Eerst was er een museumdirecteur die tot twee keer toe mijn aandacht trok omdat hij schrijfsters lastigviel. Hij had het voorzien op hun dagboeken. Bij de een meldde hij zich toen duidelijk werd dat ze niet lang meer te leven had. Bij de ander toen zij in een column had laten weten te overwegen haar dagboeken weg te gooien. Hij liet er geen onduidelijkheid over bestaan: zijn museum wilde die dagboeken heel graag hebben. Zij vonden zijn optreden zo ongepast dat ze er in interviews aan refereerden.
In beide gevallen had zijn actie niet het gewenste resultaat. Sterker nog. Beide schrijfsters trokken hun conclusie en ging zelf aan de slag met hun archief. De een schoonde het drastisch op. De ander besloot haar dagboek uit te tikken en te publiceren.
Dat ze groot gelijk hadden, bewijst was er met het dagboek van Anne Frank gebeurd is. De inhoud van twee pagina’s die ‘met een aan zekerheid grenzende waarschijnlijkheid’ door Anne Frank zelf zijn afgeplakt, is ontcijferd en gaat sinds gisteren de hele wereld over.
Het is volgens wetenschappers heel belangrijk dat ‘we’ nu weten wat er op die bladzijden stond, omdat het inzicht geeft in de ontwikkeling van Anne Frank als mens en schrijfster.
Wat mij betreft hadden die wetenschappers de resultaten van hun onderzoek voor zich mogen houden.
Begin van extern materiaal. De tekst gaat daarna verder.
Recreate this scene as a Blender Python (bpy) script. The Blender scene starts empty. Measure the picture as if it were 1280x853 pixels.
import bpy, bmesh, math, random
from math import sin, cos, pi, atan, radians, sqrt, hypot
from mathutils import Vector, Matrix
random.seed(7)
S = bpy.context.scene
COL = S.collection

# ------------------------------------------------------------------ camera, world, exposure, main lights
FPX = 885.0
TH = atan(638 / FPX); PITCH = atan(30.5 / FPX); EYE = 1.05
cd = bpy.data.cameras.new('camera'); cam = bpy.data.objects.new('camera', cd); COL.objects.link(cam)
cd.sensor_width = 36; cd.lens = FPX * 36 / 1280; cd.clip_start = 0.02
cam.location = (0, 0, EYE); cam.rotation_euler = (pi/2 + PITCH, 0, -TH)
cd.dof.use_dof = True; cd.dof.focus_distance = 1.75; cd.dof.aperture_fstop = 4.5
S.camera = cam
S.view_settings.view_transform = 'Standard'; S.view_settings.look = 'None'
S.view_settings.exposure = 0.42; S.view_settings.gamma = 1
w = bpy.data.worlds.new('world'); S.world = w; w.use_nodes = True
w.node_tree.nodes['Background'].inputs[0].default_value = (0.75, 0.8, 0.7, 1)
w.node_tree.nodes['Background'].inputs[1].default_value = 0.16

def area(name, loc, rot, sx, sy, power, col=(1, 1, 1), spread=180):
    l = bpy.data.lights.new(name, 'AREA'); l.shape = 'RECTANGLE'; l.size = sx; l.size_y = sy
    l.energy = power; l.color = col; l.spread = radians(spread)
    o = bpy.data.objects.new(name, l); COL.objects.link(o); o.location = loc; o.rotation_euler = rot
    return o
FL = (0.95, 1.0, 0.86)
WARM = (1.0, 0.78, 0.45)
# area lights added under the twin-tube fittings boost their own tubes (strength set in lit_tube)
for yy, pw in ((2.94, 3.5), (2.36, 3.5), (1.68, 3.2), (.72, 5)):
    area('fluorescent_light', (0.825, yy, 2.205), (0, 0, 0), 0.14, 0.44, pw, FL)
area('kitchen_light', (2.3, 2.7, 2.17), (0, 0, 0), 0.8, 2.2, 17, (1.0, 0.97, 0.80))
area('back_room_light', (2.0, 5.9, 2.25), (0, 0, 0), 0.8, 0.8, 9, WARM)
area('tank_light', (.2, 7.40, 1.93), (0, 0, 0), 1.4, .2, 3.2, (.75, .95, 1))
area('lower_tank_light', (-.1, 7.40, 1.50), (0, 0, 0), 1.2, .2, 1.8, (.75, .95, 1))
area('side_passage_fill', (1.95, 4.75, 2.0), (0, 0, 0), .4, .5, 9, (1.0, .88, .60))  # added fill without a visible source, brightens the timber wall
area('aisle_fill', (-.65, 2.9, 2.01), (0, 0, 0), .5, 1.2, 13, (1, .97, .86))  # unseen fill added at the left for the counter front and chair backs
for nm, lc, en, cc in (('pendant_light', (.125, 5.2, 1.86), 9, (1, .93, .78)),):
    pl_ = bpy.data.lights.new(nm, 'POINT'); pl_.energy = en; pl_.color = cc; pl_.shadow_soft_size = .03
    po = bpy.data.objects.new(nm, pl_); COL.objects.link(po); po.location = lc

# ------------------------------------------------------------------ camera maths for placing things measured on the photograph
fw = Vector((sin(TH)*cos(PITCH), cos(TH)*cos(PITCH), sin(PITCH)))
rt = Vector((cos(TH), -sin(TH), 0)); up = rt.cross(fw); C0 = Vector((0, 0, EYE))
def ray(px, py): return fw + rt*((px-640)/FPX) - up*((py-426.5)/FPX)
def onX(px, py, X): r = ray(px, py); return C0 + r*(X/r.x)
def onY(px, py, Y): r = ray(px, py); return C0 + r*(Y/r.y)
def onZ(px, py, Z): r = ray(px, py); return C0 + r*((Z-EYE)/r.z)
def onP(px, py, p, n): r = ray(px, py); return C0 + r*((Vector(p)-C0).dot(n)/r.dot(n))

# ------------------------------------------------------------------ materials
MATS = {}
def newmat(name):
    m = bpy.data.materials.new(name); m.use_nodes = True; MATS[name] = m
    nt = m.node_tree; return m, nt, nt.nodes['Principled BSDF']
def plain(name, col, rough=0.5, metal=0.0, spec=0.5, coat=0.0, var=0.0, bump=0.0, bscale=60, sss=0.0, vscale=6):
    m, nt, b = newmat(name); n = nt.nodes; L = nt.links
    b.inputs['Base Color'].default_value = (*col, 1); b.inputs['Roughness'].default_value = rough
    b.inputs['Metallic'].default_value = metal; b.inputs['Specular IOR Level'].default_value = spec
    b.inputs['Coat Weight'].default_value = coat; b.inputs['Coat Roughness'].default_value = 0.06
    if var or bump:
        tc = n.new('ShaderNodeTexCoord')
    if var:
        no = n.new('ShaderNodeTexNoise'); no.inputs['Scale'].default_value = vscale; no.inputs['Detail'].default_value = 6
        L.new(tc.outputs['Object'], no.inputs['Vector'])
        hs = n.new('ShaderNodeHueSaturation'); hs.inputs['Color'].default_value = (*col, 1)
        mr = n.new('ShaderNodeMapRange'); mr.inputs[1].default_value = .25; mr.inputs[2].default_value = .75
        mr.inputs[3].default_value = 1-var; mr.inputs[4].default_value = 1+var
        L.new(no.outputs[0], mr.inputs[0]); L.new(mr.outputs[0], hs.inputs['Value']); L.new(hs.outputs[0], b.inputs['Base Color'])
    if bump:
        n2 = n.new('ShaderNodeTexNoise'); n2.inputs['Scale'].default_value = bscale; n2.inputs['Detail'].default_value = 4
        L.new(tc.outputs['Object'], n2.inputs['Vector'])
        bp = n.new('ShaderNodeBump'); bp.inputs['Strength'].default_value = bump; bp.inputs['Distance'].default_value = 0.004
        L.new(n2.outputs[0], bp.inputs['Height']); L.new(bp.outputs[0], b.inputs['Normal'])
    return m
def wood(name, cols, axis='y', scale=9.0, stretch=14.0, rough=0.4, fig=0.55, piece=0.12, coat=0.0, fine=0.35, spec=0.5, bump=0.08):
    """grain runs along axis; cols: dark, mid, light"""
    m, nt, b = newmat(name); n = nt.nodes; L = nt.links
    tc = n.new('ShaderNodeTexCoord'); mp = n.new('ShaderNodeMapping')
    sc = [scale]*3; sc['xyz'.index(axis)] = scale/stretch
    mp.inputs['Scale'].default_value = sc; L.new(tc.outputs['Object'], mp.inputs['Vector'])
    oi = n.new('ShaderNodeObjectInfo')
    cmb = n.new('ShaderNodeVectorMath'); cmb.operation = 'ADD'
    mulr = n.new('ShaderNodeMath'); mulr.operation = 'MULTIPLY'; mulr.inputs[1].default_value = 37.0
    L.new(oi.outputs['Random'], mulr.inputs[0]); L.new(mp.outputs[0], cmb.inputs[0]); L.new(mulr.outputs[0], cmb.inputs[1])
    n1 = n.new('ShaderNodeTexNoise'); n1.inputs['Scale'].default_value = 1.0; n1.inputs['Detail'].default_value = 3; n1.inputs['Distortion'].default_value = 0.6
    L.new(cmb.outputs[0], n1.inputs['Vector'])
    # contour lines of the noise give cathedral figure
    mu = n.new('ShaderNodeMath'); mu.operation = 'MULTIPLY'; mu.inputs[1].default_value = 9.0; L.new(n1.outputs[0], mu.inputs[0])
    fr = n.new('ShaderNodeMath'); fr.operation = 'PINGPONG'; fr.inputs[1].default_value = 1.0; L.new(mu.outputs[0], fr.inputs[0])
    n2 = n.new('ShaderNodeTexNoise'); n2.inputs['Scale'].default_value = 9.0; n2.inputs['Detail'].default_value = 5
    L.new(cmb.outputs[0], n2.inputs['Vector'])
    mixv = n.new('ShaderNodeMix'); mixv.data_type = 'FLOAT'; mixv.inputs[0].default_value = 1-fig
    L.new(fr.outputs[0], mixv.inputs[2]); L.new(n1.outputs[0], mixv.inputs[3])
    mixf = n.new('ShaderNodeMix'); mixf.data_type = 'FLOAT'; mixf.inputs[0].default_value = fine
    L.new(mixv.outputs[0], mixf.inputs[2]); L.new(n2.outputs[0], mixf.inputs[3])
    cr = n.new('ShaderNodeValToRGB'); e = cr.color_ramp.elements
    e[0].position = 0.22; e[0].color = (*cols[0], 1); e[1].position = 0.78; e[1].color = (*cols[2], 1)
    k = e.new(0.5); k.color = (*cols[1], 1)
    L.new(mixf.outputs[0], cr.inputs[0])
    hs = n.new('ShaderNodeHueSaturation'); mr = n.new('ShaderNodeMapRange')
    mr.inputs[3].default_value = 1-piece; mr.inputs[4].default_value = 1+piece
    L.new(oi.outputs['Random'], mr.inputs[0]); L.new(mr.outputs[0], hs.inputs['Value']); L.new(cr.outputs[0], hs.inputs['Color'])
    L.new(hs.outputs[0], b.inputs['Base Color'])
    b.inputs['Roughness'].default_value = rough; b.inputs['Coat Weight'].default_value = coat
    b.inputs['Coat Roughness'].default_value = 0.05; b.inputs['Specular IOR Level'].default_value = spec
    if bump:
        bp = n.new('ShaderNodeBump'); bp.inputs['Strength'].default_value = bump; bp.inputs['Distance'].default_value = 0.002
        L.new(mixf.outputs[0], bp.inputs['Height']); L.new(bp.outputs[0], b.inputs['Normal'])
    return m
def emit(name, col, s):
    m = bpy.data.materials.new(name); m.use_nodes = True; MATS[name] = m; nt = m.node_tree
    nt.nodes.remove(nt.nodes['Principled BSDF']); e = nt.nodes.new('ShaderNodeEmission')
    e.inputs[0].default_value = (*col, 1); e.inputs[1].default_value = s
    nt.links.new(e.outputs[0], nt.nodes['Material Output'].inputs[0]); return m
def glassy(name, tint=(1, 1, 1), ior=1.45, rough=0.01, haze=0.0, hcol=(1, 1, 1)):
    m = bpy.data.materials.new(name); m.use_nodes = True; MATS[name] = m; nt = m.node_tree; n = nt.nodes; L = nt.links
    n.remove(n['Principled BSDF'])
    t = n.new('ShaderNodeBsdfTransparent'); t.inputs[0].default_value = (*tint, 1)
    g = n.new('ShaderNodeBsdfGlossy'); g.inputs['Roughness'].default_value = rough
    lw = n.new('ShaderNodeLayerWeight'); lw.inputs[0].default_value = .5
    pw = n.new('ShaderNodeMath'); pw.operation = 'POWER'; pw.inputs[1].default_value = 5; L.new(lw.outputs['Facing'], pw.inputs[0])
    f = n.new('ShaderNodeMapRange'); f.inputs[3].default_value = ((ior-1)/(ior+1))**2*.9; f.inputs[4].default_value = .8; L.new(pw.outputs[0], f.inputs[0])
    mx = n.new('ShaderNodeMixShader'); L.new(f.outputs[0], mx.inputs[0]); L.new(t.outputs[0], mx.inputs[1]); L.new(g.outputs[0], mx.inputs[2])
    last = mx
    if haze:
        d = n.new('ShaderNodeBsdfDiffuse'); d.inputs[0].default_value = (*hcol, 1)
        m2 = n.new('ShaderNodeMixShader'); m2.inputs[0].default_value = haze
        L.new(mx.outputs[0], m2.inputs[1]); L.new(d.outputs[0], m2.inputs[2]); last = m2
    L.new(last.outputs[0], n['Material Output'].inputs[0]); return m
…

Dat wetenschappers willen weten wat Anne Frank op de bladzijden schreef, om dat in een wetenschappelijk kader te plaatsen en eventueel op termijn te publiceren, is misschien nog tot daar aan toe (al is ook dan de privacy in het geding van de puber die Anne Frank was toen ze schreef waar ze zich schijnbaar zo voor schaamde dat ze wat ze geschreven had aan het oog wilde onttrekken), maar dat iedereen daar nu kennis van kan nemen, gaat mij te ver.
Het leed van zomaar raak geciteerd worden, zou de beide schrijfster die niet toehapten toen de museumdirecteur zich meldde, waarschijnlijk wel bespaard gebleven zijn. Ze hadden zelf mogen bepalen door wie en onder welke voorwaarden hun dagboeken ingezien zouden mogen worden.
Juist omdat dagboeken belangrijke bronnen zijn in het onderzoek naar een (werkzaam) leven, is het belangrijk dat wie zich om die dagboek wil bekommeren het vertrouwen uitstraalt dat er zorgvuldig mee omgegaan wordt. Anders is er straks niemand meer die zijn dagboeken bij leven of na overlijden aan een archief of museum toe wil vertrouwen. Want dat die dagboeken bewaard moeten blijven en bestudeerd moeten worden, staat wat mij betreft niet ter discussie.